I’m obsessed with the art of decision making! Decisions decide direction.

What was the last impactful decision you made? How did you go about making it? Do you want to make better decisions?

 

 

As a coach for high-performing and driven individuals, I often help my clients sharpen their decision making abilities. (To be clear, I don’t make decisions for my clients but decisions are made almost every time we meet or speak.)

How do I do this?

The first step is to make them aware of their default decision making process.

In my experience most individuals can be grouped into the following three broad mindsets based on how they make their decisions.

 

1. Hummingbirds

Hummingbirds enjoy picking and mixing ideas and approaches from different disciplines. These are the people who use mental models gleaned from psychology, philosophy, history etc. to make their decisions. They believe that this way of decision making is the “common sense” way.

This also happens to be my default decision making process because it comes to me most naturally.

 

It is only now — after a decade of coaching professionally — that I understand that there are at least two other methods that very intelligent and worldly people use!

 

2. Hawks

Hawks make decisions based on right vs. wrong. Not in the context of correct or incorrect, but literally what they believe to be morally right or wrong.

You might think I’m talking strictly about folks who are duly religious — but no. I’ve come across this pattern in all swaths of society and it has nothing to do with an individual’s level of education or religious practices.

 

3. Flamingoes

Flamingoes consider themselves to be part of a larger dynamic and care deeply about others’ opinions. Their decision making process is driven by the question,  “What will ______ think or do?” Fill in the blank with my mother, church, best friend, and any other person or group one has a sense of belonging to.

Contrary to how they may appear, Flamingoes are not weak-minded or indecisive. They are often the folks who form the backbones of societal structures.

 

Understanding that there are various ways intelligent, educated and caring people make decisions has been at the heart of my professional and personal growth.

If you want to make better decisions, first identify your default style of doing so.

Next, acknowledge that your process is not the only correct way.

Now step into the two different mindsets — that are NOT your default — and make the same decision from the new perspectives.

 

For example, if you are deciding a parenting issue, such as whether you should help your child with her homework, here are 3 ways you can go based on the above:

  1. Hummingbird — I should not help my child with her homework because I believe from studying psychology and reading many parenting books, that she needs to take ownership of the process so she can grow to become an independent adult.
  2. Hawk — I should help my child with her homework because whenever someone asks for help, the right thing to do is to help, if we are at all able to.
  3. Flamingo — I should help my child with her homework because that’s what the other parents in my circle are doing.

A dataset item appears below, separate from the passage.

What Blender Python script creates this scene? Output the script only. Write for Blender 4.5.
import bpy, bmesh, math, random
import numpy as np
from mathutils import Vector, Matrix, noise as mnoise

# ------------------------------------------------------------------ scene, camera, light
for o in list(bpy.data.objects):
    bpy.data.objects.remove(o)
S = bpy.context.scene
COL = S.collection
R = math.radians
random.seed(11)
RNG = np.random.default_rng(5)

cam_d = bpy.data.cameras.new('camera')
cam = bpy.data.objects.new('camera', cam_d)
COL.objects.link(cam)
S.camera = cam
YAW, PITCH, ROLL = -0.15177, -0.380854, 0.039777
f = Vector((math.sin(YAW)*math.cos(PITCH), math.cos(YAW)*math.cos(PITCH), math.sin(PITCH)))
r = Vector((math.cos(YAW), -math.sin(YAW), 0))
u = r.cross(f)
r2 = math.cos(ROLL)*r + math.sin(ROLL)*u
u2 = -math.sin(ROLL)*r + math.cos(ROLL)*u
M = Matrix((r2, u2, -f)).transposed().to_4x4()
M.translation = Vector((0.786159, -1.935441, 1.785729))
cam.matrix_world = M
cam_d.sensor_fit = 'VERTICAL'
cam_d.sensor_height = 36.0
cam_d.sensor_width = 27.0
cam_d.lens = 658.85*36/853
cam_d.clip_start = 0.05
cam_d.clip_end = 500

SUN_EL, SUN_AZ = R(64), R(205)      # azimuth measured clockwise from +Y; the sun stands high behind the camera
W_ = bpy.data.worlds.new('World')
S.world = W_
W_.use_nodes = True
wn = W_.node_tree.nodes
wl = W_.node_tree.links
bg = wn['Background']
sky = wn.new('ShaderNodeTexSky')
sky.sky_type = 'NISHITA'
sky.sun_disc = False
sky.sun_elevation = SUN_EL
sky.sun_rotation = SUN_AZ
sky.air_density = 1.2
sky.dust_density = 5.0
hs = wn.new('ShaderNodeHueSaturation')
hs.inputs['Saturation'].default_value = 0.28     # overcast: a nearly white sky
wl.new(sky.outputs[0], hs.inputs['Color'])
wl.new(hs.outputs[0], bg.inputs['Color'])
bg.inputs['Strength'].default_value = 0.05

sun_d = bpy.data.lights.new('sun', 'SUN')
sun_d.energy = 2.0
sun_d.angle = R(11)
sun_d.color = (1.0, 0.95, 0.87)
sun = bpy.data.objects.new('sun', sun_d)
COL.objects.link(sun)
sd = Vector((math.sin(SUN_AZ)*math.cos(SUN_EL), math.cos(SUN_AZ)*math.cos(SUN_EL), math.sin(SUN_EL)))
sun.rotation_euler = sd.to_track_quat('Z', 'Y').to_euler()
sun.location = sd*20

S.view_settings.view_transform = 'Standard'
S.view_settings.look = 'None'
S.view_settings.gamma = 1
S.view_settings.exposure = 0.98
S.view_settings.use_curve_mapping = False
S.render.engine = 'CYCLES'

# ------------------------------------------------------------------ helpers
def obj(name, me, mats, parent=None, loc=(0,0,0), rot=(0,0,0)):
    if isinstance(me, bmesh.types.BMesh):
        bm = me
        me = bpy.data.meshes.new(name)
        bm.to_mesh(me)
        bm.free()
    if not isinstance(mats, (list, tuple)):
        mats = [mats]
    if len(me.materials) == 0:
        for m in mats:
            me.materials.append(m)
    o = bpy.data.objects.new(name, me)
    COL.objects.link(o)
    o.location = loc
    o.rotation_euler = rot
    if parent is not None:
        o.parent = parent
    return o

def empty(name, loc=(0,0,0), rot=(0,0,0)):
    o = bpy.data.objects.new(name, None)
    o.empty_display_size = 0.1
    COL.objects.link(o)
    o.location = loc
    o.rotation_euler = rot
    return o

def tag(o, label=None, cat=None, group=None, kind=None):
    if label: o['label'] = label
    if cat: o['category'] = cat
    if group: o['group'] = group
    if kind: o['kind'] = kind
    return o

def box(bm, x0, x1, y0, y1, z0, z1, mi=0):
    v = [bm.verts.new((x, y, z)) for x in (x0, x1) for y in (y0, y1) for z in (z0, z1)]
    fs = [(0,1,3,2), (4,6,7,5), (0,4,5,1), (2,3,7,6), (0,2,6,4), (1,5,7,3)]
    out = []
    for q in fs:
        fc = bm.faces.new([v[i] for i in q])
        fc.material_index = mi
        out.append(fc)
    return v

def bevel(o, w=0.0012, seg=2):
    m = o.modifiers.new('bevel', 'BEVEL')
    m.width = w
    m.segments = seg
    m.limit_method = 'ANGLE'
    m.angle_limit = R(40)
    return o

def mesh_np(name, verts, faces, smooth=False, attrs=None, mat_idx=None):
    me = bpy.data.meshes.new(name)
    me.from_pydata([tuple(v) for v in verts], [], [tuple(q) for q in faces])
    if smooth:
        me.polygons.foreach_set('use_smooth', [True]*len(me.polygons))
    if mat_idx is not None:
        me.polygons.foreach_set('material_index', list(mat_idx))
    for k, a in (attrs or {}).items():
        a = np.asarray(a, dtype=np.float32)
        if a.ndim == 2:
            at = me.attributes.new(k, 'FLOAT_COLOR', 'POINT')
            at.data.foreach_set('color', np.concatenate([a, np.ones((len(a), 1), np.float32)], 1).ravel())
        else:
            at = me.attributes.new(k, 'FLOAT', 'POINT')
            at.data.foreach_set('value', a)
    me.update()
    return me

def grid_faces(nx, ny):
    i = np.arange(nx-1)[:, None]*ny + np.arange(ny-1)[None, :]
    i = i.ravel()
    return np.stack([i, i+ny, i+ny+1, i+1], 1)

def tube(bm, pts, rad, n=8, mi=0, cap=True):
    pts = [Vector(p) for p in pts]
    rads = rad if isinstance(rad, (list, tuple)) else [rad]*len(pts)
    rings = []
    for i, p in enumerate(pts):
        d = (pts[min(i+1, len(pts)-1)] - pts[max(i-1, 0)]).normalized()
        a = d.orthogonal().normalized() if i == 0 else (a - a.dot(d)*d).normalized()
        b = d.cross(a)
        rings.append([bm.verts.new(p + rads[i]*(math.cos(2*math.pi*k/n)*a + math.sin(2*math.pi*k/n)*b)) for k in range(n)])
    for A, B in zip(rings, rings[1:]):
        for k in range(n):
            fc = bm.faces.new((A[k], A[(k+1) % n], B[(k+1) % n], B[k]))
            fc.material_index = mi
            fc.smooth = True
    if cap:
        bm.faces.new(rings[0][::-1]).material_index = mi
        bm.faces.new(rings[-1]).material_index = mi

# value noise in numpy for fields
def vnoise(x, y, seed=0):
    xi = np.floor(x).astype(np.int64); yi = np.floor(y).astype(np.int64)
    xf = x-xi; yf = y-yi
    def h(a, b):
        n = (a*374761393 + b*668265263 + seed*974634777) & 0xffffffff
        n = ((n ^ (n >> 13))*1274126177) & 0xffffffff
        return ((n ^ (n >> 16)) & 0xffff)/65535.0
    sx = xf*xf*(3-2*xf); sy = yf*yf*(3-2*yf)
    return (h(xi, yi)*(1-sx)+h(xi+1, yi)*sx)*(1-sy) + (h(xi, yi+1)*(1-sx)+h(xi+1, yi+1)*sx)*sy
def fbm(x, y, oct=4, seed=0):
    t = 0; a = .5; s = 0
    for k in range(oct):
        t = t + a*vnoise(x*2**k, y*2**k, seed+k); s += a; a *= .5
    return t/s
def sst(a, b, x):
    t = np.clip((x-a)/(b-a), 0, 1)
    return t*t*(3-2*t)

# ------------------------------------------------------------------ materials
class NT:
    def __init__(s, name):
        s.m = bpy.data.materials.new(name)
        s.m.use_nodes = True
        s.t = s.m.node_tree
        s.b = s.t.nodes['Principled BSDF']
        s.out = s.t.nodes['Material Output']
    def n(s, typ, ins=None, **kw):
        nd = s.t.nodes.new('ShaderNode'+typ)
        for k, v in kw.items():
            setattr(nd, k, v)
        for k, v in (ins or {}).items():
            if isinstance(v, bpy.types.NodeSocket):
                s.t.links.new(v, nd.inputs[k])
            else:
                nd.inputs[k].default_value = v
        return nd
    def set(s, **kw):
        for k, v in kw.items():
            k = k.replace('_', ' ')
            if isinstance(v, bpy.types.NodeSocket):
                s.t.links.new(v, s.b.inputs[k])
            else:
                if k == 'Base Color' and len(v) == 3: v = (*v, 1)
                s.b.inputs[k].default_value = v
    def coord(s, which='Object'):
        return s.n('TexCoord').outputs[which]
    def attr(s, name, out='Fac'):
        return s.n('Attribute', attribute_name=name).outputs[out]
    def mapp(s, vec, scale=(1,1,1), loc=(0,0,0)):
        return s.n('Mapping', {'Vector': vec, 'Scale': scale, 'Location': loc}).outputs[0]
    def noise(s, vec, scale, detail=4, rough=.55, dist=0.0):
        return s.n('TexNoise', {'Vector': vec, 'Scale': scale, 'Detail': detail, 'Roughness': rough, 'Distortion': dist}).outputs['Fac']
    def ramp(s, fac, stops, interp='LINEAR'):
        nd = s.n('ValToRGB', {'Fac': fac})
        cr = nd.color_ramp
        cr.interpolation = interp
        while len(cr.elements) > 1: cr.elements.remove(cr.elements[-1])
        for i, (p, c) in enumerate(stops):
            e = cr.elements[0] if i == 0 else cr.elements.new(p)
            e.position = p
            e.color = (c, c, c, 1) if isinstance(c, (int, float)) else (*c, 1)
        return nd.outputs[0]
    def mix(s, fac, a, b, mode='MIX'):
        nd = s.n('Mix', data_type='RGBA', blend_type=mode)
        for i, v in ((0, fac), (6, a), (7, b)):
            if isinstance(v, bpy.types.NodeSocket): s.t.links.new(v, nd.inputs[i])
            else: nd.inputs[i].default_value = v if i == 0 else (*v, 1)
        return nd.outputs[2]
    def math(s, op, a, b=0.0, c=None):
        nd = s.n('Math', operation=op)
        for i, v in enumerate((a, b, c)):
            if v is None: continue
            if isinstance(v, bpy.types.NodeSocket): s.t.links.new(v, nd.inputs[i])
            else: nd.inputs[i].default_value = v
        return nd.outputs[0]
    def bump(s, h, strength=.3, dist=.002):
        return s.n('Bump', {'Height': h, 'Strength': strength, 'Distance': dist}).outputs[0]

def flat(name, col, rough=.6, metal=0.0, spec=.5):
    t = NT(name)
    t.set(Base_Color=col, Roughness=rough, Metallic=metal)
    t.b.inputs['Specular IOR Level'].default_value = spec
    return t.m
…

Lastly, with a measure of humility and compassion for yourself and others, make your final decision with the understanding that you are making the best decision you see fit at this time. Your decision is not universally right and you will likely look back at it at a future date and wonder whether you should have made a different decision.

 

Doubting your decision does not mean you’ve made the wrong decision! It means you’re taking action rather than being stuck.

Doubt is a feature of decision making — not a bug!

 

 

Perhaps the greatest value in understanding the different mindsets is that over time you will develop a better understanding of why people you love and respect make decisions that are wildly different than what you would make.

Deeper understanding always leads to more compassion, a precondition to creating more fulfilling relationships.